Will Dena Bank and Vijaya Bank’s merger with Bank of Baroda be a ‘tech walk’?

Mumbai: Certainly, the merger decision of three banking entities, namely Dena Bank, Vijaya Bank and Bank of Baroda appears to be a very laborious, lengthy and complex process – and that’s an open secret.

While the central cabinet along with the Finance Ministry and the Reserve Bank of India (RBI) have approved the government’s amalgamation decision — now starts the most critical part – the execution.

The Execution Plan & Challenges

The respective bank managements will need to plan out a time bound coordination efforts and overcome a wide range of issues and challenges, including organisational style and culture, workforce, processes, and technology or IT.

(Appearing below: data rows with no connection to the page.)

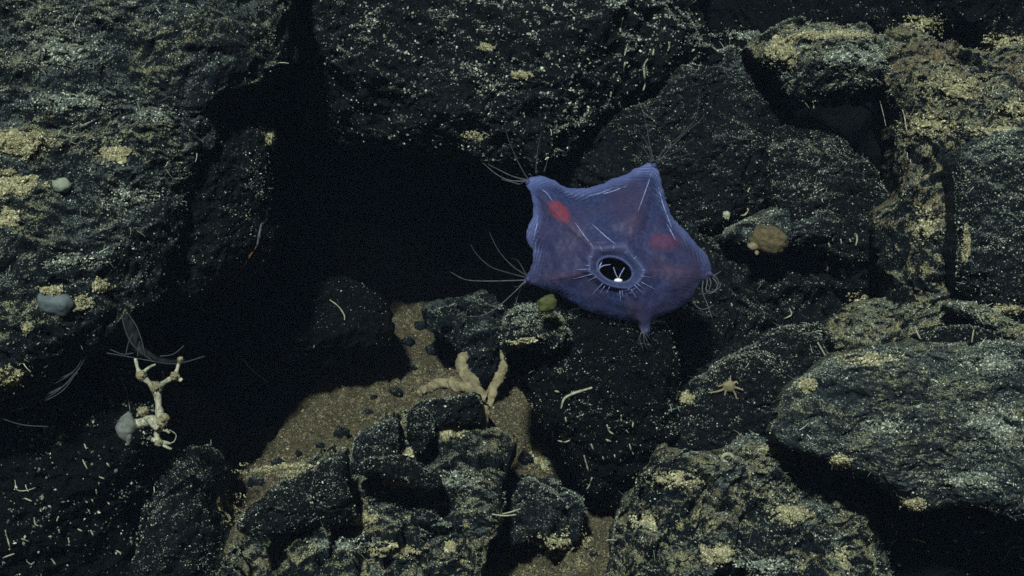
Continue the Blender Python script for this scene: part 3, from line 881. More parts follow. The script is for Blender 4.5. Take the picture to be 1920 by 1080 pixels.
# collar spines
random.seed(11)
for i in range(26):
    a_ = math.radians(-200 + i * 360 / 26 + random.uniform(-6, 6))
    lower = math.sin(a_) > 0.1
    if not lower and i % 2: continue
    L0 = random.uniform(1.25, 1.45); L1 = L0 + (random.uniform(0.35, 1.1) if lower else random.uniform(0.15, 0.4))
    p0 = osc(np.array([a_]), 36 * L0, 25 * L0)[0]; p1 = osc(np.array([a_]), 36 * L1, 27 * L1)[0]
    pp = [star_pt(*(p0 * (1 - q) + p1 * q), 0.0012) for q in np.linspace(0, 1, 4)]
    MB().tube(pp, np.linspace(0.0007, 0.0003, 4), 5).build('spine', M['star_thread'], star)
# things seen in the opening
y0 = star_pt(*OC)[1]
def inn(px, py, dy=0.006):
    v_ = star_pt(px, py); v_[1] = y0 + dy; return v_
mb = MB(); mb.blob(inn(1153, 527, -0.004), (0.0075, 0.005, 0.0045), 5, 0.1, 2, 16, 10); o = mb.build('bead', M['white_bead'], star); o['label'] = 'glossy white bead at the lower lip of the opening'
mb = MB()
mb.tube(smooth_path([inn(1154, 524), inn(1149, 514), inn(1145, 502)]), 0.0009, 5)
mb.tube(smooth_path([inn(1154, 524), inn(1159, 513), inn(1165, 503)]), 0.0009, 5)
mb.tube(smooth_path([inn(1116, 508), inn(1122, 496), inn(1126, 485)]), np.linspace(0.002, 0.0008, 13), 5)
mb.tube(smooth_path([inn(1116, 508), inn(1125, 500), inn(1140, 497)]), np.linspace(0.0014, 0.0005, 13), 5)
mb.build('forked_thread', M['star_thread'], star)
mb = MB(); mb.blob(inn(1116, 508, 0), (0.004, 0.004, 0.005), 6, 0.2); mb.build('tan_knob', M['worm'], star)
# pale streaks on the skin
for path in ([(1075, 418), (1092, 444), (1110, 470)], [(1236, 345), (1243, 380), (1252, 412), (1258, 432)], [(1230, 310), (1218, 340), (1205, 370), (1192, 400)],
             [(1012, 350), (1026, 362), (1036, 378)], [(1008, 400), (1006, 425), (1000, 445)], [(1100, 368), (1125, 362), (1150, 352)], [(1120, 366), (1150, 358), (1180, 346)],
             [(1105, 420), (1130, 445), (1150, 462)], [(1246, 418), (1256, 438), (1262, 452)]):
    w = smooth_path(path, 6)
    MB().tube([star_pt(px, py, 0.0) for px, py in w], np.sin(np.linspace(0.15, np.pi - 0.15, len(w))) * 0.0010, 5).build('fibre', M['star_thread'], star)
# arm tips
for (px, py) in ((990, 338), (1232, 306), (1326, 514), (1205, 618), (990, 524)):
    MB().blob(star_pt(px, py, 0.004), (0.0045, 0.0045, 0.0050), px, 0.4, 2.2).build('arm_tip', M['star_skin'], star)
# tube feet
def foot(path, far=False, r=0.0017, d0=None, d1=0.03):
    if far: d1 = 0.11
    w = smooth_path([np.array([*p]) for p in path], 7)
    n = len(w)
    a0 = star_pt(*w[0])[1] if d0 is None else d0
    ds = np.linspace(a0 - 0.002, a0 - 0.002 + d1, n)
    MB().tube([P(px, py, d) for (px, py), d in zip(w, ds)], np.linspace(r * 0.8, r * 0.28, n) * (1 + 0.18 * fbm(np.stack([w[:, 0] * .15, w[:, 1] * .15, 0 * w[:, 0]], 1), 2)), 5).build('tube_foot', M['tube_foot_far' if far else 'tube_foot'], star)
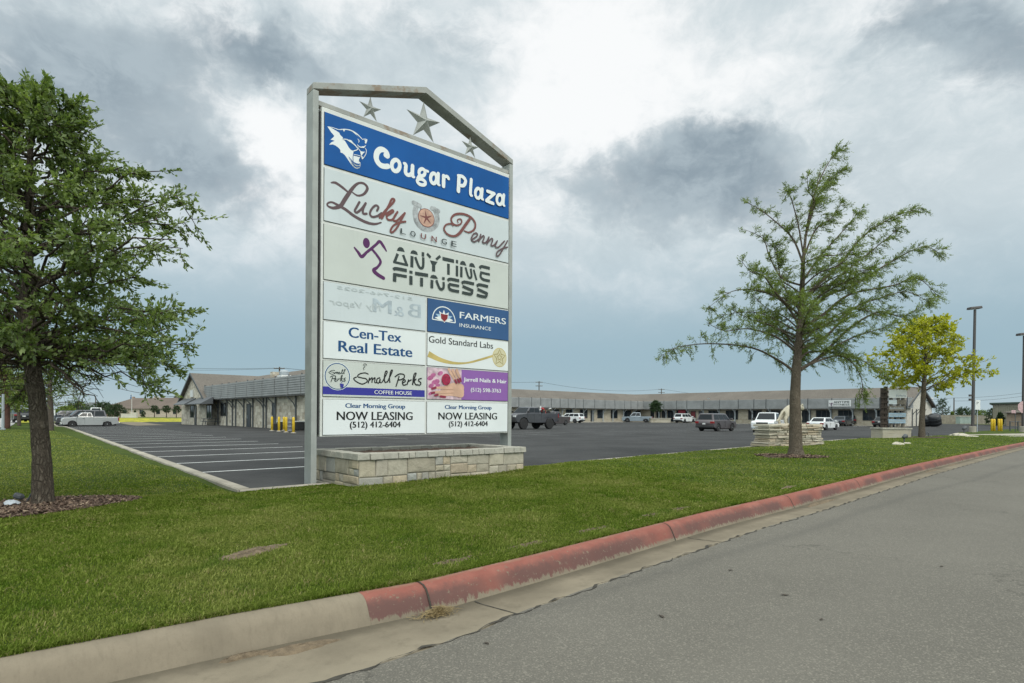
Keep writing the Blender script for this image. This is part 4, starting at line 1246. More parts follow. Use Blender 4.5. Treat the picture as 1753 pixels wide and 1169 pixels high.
for st in SMALL:
    ink.stroke([r4(*q) for q in st], r4.px(11), M_blk, cap=False)
ink.stroke([r4(*q) for q in ((440, 868), (435, 850), (448, 836), (434, 822), (446, 811), (462, 818), (455, 828))], r4.px(4), M_blk, cap=False)
ink.build('lettering', p_coffee)
T_(r4, 'COFFEE HOUSE', (533, 1052), (873, 1096), M_lw, 0.02)
ink.y = B0 - 0.004
ink.build('lettering', p_coffee)
# --- sunburst panel
r5 = Reg(720, 500, 4.494); ink = Ink(B0)
cx_, cy_ = 178, 222
arc = [r5(cx_ + 88 * math.cos(R(w_)), cy_ - 108 * math.sin(R(w_)) + 0.16 * 88 * math.cos(R(w_))) for w_ in range(0, 181, 12)]
ink.stroke(arc, r5.px(8), M_lw, cap=False); ink.stroke([arc[-1], arc[0]], r5.px(8), M_lw, smooth=False, cap=False)
for w_, ln_ in ((12, 72), (35, 78), (62, 80), (90, 84), (118, 80), (145, 78), (168, 72)):
    tip = r5(cx_ + ln_ * math.cos(R(w_)), cy_ - ln_ * math.sin(R(w_)) + 0.16 * ln_ * math.cos(R(w_)))
    o_ = r5(cx_, cy_ - 18); md = ((o_[0] * 0.45 + tip[0] * 0.55), (o_[1] * 0.45 + tip[1] * 0.55))
    ink.stroke([o_, md, tip], [r5.px(26), r5.px(26), r5.px(2)], M_sky if int(w_) % 2 else M_lw, smooth=False, cap=False)
sh = [r5(*q) for q in ((148, 160), (180, 168), (213, 172), (210, 205), (182, 236), (152, 205))]
ink.poly(sh, M_lw); mx_ = sum(p[0] for p in sh) / 6; mz_ = sum(p[1] for p in sh) / 6
ink.poly([(mx_ + (p[0] - mx_) * .86, mz_ + (p[1] - mz_) * .86) for p in sh], M_red)
ink.build('sunburst_emblem', p_navy)
ink = Ink(B0)
T_(r5, 'FARMERS', (300, 150), (655, 250), M_lw, 0.025); ink.build('lettering', p_navy); T_(r5, 'INSURANCE', (298, 238), (540, 297), M_lw, 0.0)
ink.build('lettering', p_navy)
# --- gold panel
ink = Ink(B0)
ink.stroke([r5(*q) for q in ((58, 475), (150, 520), (250, 545), (350, 545), (450, 522), (556, 490))], [r5.px(x) for x in (48, 34, 22, 14, 18, 18)], M_gold, cap=False)
cc = r5(606, 503); ux = (r5(660, 503)[0] - cc[0], 0); uz = (0, cc[1] - r5(606, 577)[1])
ink.ellipse(cc, ux, uz, M_gold, 24); ink.ellipse(cc, (ux[0] * .93, 0), (0, uz[1] * .93), M_pgold, 24)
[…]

Since each of these banks has their own legacies in various aspects — right from their size to business focus, operations and functioning to social culture, customers and market presence. And that’s where the merger process will require a systematic planning and execution.

“We need to work on what would be the broad contours of the exercise along with the timelines. We also need to find out what are the areas where all three banks need more harmonization,” Dena Bank’s MD & CEO Karnam Sekar had said in an interview to a newspaper in October 2018.

Bank of Baroda (BoB), for instance, is one of the oldest banks in India, with over 82 million customers and a large workforce of around 55,000. Based in Gujarat’s Vadodara city, BoB has expanded its operations across India with 5467 branches. In its 110-year journey, BoB has also established overseas operations with 100 odd branches in 22 countries globally.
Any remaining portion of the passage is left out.